Now at the point a (where A is indifferent), A will ALWAYS lose if anyone calls according to these calling criteria. Hence, in order for A to be indifferent, the probability of everyone folding has to be 5/6. If anyone calls, A loses $5, but if everyone folds, then A has successfully stolen the blinds and wins $1.

So, for n players at the table, we simply have:

5/6 = (1/2 + a/2)^(n-1)

This gives the following solutions for up to 10 players:

2: 66.67%
3: 82.57%
4: 88.21%
5: 91.09%
6: 92.84%
7: 94.01%
8: 94.86%
9: 95.49%
10: 95.99%

The EV for all players is extremely complicated, so I'm not even going to try figuring that. The completely accurate solution for 2 players is 69.44%, which is for my taste close enough to the 66.67% given by the approximation. Anyhow, all of these solutions are going to be a little on the loose side, I'm assuming.

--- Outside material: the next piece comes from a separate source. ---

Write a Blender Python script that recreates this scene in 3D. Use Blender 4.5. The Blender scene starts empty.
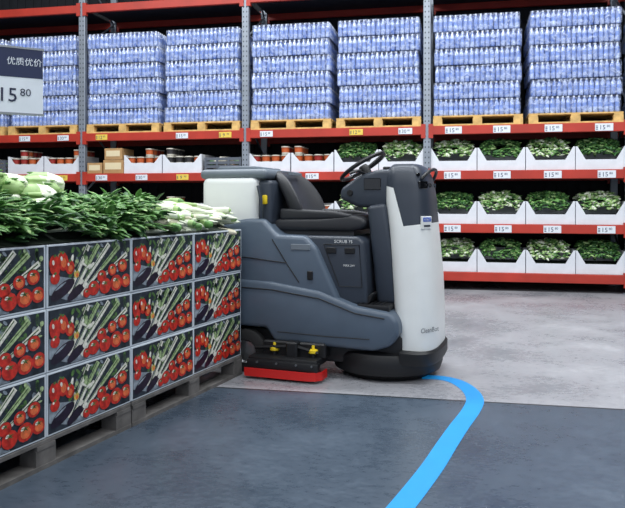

Finally, to translate into poker hands, we need a hand ranking system. But the top ones should stay pretty much the same. The 95% should translate roughly to 99-AA and AQ/AK--unless one wants to quibble over whether 99 is better than AJs. That's pretty re-assuring to me, as those are exactly the hands I'd move in with as shortstack even UTG.

As one gets to around 90% (5-player game), one can start thinking about hands like 55/66, A9s, ATo and KQs.